— START SOURCE EXCERPT —

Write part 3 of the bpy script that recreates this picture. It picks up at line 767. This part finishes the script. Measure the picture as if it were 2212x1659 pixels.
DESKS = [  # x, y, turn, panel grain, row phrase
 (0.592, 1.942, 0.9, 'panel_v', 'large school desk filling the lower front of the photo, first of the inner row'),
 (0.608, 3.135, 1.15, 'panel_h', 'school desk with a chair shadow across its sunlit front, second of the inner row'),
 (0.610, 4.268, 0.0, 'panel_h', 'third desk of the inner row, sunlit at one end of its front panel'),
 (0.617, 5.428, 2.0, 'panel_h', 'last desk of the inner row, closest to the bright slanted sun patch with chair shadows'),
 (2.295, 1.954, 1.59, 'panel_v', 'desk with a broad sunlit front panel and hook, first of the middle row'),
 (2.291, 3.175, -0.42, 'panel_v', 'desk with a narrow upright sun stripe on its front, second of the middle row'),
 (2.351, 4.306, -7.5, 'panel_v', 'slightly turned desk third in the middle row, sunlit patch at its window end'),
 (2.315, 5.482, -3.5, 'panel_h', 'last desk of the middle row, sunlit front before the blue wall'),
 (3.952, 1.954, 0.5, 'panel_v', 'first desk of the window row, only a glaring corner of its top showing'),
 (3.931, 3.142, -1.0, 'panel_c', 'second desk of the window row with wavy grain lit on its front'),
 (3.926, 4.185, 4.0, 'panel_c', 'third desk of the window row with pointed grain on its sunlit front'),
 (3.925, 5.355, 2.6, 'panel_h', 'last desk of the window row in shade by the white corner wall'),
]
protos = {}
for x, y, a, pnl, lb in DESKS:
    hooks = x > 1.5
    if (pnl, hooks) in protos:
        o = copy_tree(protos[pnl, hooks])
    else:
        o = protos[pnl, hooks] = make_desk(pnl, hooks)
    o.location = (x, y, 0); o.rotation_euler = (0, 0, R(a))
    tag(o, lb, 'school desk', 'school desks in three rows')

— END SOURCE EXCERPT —

*WHAT THE EXERCISE ASKS*
Reproduce the data in full, exactly as presented.

*TASK ANSWER*
Write part 3 of the bpy script that recreates this picture. It picks up at line 767. This part finishes the script. Measure the picture as if it were 2212x1659 pixels.
DESKS = [  # x, y, turn, panel grain, row phrase
 (0.592, 1.942, 0.9, 'panel_v', 'large school desk filling the lower front of the photo, first of the inner row'),
 (0.608, 3.135, 1.15, 'panel_h', 'school desk with a chair shadow across its sunlit front, second of the inner row'),
 (0.610, 4.268, 0.0, 'panel_h', 'third desk of the inner row, sunlit at one end of its front panel'),
 (0.617, 5.428, 2.0, 'panel_h', 'last desk of the inner row, closest to the bright slanted sun patch with chair shadows'),
 (2.295, 1.954, 1.59, 'panel_v', 'desk with a broad sunlit front panel and hook, first of the middle row'),
 (2.291, 3.175, -0.42, 'panel_v', 'desk with a narrow upright sun stripe on its front, second of the middle row'),
 (2.351, 4.306, -7.5, 'panel_v', 'slightly turned desk third in the middle row, sunlit patch at its window end'),
 (2.315, 5.482, -3.5, 'panel_h', 'last desk of the middle row, sunlit front before the blue wall'),
 (3.952, 1.954, 0.5, 'panel_v', 'first desk of the window row, only a glaring corner of its top showing'),
 (3.931, 3.142, -1.0, 'panel_c', 'second desk of the window row with wavy grain lit on its front'),
 (3.926, 4.185, 4.0, 'panel_c', 'third desk of the window row with pointed grain on its sunlit front'),
 (3.925, 5.355, 2.6, 'panel_h', 'last desk of the window row in shade by the white corner wall'),
]
protos = {}
for x, y, a, pnl, lb in DESKS:
    hooks = x > 1.5
    if (pnl, hooks) in protos:
        o = copy_tree(protos[pnl, hooks])
    else:
        o = protos[pnl, hooks] = make_desk(pnl, hooks)
    o.location = (x, y, 0); o.rotation_euler = (0, 0, R(a))
    tag(o, lb, 'school desk', 'school desks in three rows')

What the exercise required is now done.